Altra pedalata. Questa volta Riva-Arco e quindi uscito dal paese, poco dopo la prima “rotonda”, prendo a destra per 150 m in leggerissima salita per “Falesia Policromuro” e quindi a sinistra per “Bosco caproni” e “Chiesa di S. Martino”. Passata una strettoia di antiche casette, giro a destra in salit … accia ripida! Inzia la scalata al Bosco Caproni e oltre. Pendenza del 10-12%, poi la strada (stretta per essere una carrozzabile, larga se fosse una ciclabile), tutta asfaltata, spiana e sovrasta sulla verticale la valle sottostante all’altezza della zona compresa fra Dro e Pietramurata.

Il Bosco Caproni

Il mio telefonino fa blip! Mi fermo e leggo un messaggio
sul gruppo “uozap” della Fiab dell’amico Pierluigi che guida un gruppo di Fiabbini di Feltre: pedaleranno da Terlago a Riva. Inizia uno scambio di messaggi per cercare di concordare un incontro.

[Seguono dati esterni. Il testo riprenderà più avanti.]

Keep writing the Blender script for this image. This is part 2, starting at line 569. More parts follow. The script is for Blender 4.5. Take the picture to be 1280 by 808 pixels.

Nell’immissario del lago di Cavedine, un ardimentoso fa rafting senza gommone!

Per intercettarli, dopo lo scollinamento, scendo a Drena, supero il bel castel Drena …

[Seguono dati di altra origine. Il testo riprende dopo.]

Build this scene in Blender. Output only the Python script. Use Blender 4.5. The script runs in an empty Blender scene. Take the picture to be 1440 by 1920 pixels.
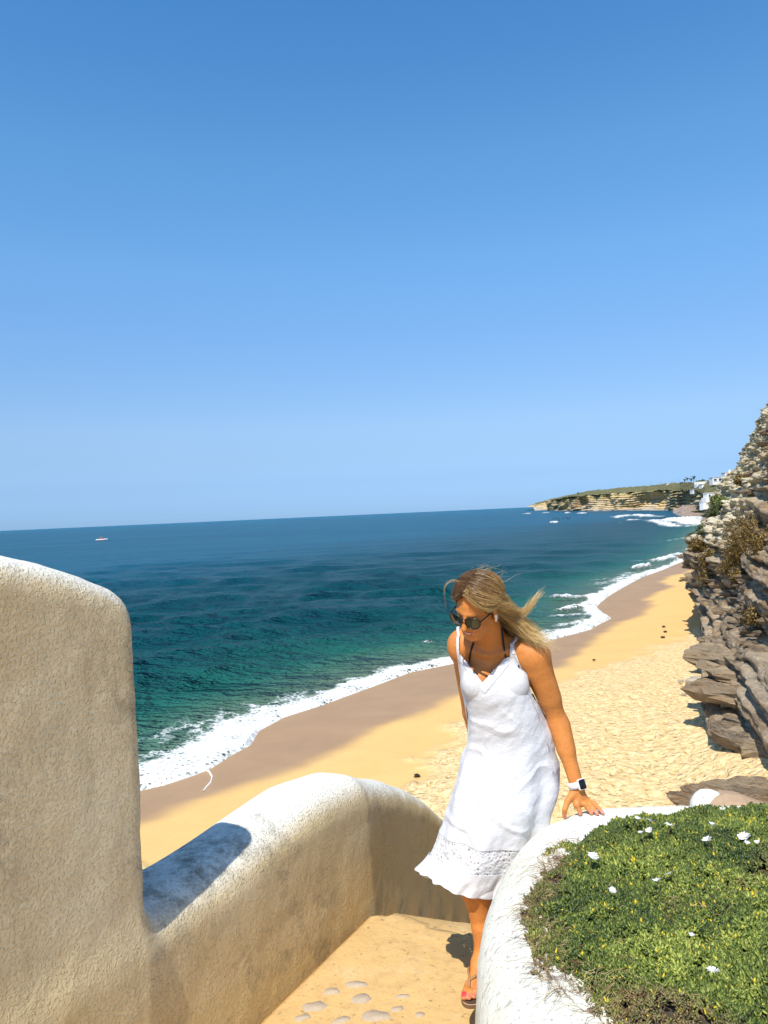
import bpy, bmesh, math, random
import numpy as np
from mathutils import Vector, Matrix, Quaternion

random.seed(7)
rng = np.random.default_rng(11)
S = bpy.context.scene
COL = S.collection

# ------------------------------------------------------------------ camera, sky, sun, exposure
FPX = 1443.0
ROLL = math.atan(45 / 1005)
PITCH = math.atan(3 / FPX)
CAM = np.array([0.0, 0.0, 1.85])
_c, _s = math.cos(ROLL), math.sin(ROLL)
_pc, _ps = math.cos(PITCH), math.sin(PITCH)
def _pt(v): return np.array([v[0], v[1] * _pc - v[2] * _ps, v[1] * _ps + v[2] * _pc])
CR, CU, CF = _pt((_c, 0, -_s)), _pt((_s, 0, _c)), _pt((0, 1, 0))
cd = bpy.data.cameras.new('camera'); cam = bpy.data.objects.new('camera', cd); COL.objects.link(cam)
cd.sensor_fit = 'VERTICAL'; cd.sensor_height = 24; cd.sensor_width = 18
cd.lens = 24 * FPX / 1920; cd.clip_start = 0.05; cd.clip_end = 200000
M4 = Matrix.Identity(4)
for i in range(3):
    M4[i][0], M4[i][1], M4[i][2], M4[i][3] = CR[i], CU[i], -CF[i], CAM[i]
cam.matrix_world = M4
S.camera = cam

SUN_DIR = np.array([-0.385, -0.923, 0.0]); SUN_DIR /= np.linalg.norm(SUN_DIR)
SUN_EL = math.radians(56.5)
SUN_V = np.array([SUN_DIR[0] * math.cos(SUN_EL), SUN_DIR[1] * math.cos(SUN_EL), math.sin(SUN_EL)])
w = bpy.data.worlds.new("World"); S.world = w; w.use_nodes = True
nt = w.node_tree; nt.nodes.clear()
sky = nt.nodes.new('ShaderNodeTexSky'); sky.sky_type = 'NISHITA'; sky.sun_disc = False
sky.sun_elevation = SUN_EL
sky.sun_rotation = math.atan2(SUN_DIR[0], SUN_DIR[1])
sky.air_density = 1.0; sky.dust_density = 0.3; sky.ozone_density = 3.0; sky.altitude = 0
hs = nt.nodes.new('ShaderNodeHueSaturation'); hs.inputs['Saturation'].default_value = 1.18
bg = nt.nodes.new('ShaderNodeBackground'); bg.inputs['Strength'].default_value = 0.14
wo = nt.nodes.new('ShaderNodeOutputWorld')
# clean sea air: the sky stays blue all the way down to the horizon, all the way round
stc = nt.nodes.new('ShaderNodeTexCoord'); ssx = nt.nodes.new('ShaderNodeSeparateXYZ'); srp = nt.nodes.new('ShaderNodeValToRGB')
nt.links.new(stc.outputs['Generated'], ssx.inputs[0]); nt.links.new(ssx.outputs[2], srp.inputs[0])
_st = [(.0, (.33, .58, 1.24)), (.016, (.33, .55, 1.14)), (.0436, (.40, .55, .955)), (.078, (.555, .645, .87)), (.112, (.75, .77, .91)), (.179, (.91, .93, 1.01)), (.305, (1.14, 1.25, 1.26)), (.417, (1.12, 1.36, 1.35)), (.549, (.9, 1.28, 1.39)), (.8, (1.0, 1.2, 1.25)), (1.0, (1.1, 1.15, 1.1))]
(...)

Castel Drena. Dietro il bauletto rosso spunta il guidoncino giallo della FIAB

… e plano velocemente a 50 kmh sulla SP 84 liscia come in biliardo fino al bivio a destra per il lago di Cavedine (SP 214), lo sorpasso pedalando verso nord, dopo 1,3 km giro a sinistra per la ciclabile fino all’incrocio ciclabile di Pietramurata che raggiungo alle 10,00. Calcolo che gli amici non dovrebbero essere ancora passati … aspetto … ma alle 10,32 avviso che riparto verso Riva dove mi aspetta mia moglie. Scoprirò dopo che alle 10,29 loro erano ai laghi di S. Massenza-Toblino …

Eccoli!

… quindi il rendez-vous è mancato veramente per poco, peccato, colpa mia! In totale ho percorso 50 km in tre ore, salitaccia e soste telefoniche e fotografiche comprese. Bicicletta: e-mtb; consumo elettrico 60%.

Nel primo pomeriggio apprendo che gli amici hanno potuto fare un tuffo nel Garda e riprendere il pullman per Feltre prima di un improvviso temporalone, ma si sa che al tempo non si comanda, perchè “il temp, le done e i siori i fa quel che i vol lori!”. Buon viaggio, amici, alla prossima!